Mutual understanding can cement good police-public relations

The diverse frank and candid views on the case of Benjamin Lim set me thinking about the relationship between the police and children ("No basis for hasty conclusion on boy's death: Shanmugam"; March 2).

Many years ago, most parents used to threaten their children that the police would arrest them if they misbehaved or refused to finish their meals.

Often, this worked effectively and the young would usually conduct themselves with decorum, because police personnel were generally regarded as no-nonsense professionals who did not condone any form of misbehaviour.

But this is not the case nowadays as most children are more knowledgeable; they are aware of their rights and the service which the police are obliged to provide.

Benjamin's case is a tragic and complex one, and, at this point in time, it is important to not make any insinuations or speculations that can only further confuse and complicate matters.

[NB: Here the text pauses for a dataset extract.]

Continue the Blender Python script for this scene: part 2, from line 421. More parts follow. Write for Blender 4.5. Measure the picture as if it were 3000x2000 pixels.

I observe that the police and schools have worked in partnership by organising talks to educate students on crime prevention and road safety.

It would, thus, be more beneficial if students are cognisant of how the police system works in areas where juvenile offences are committed, and the correct approaches adopted by police in dealing with delinquent children.

Such sessions will also be beneficial for students to know their rights and expectations when being approached by police personnel, whether in school or on the street.

It helps greatly, especially when they happen to be involved with someone who impersonates a police officer.

More than that, mutual understanding and a sense of empathy play a pivotal role in cementing good police-public relationships.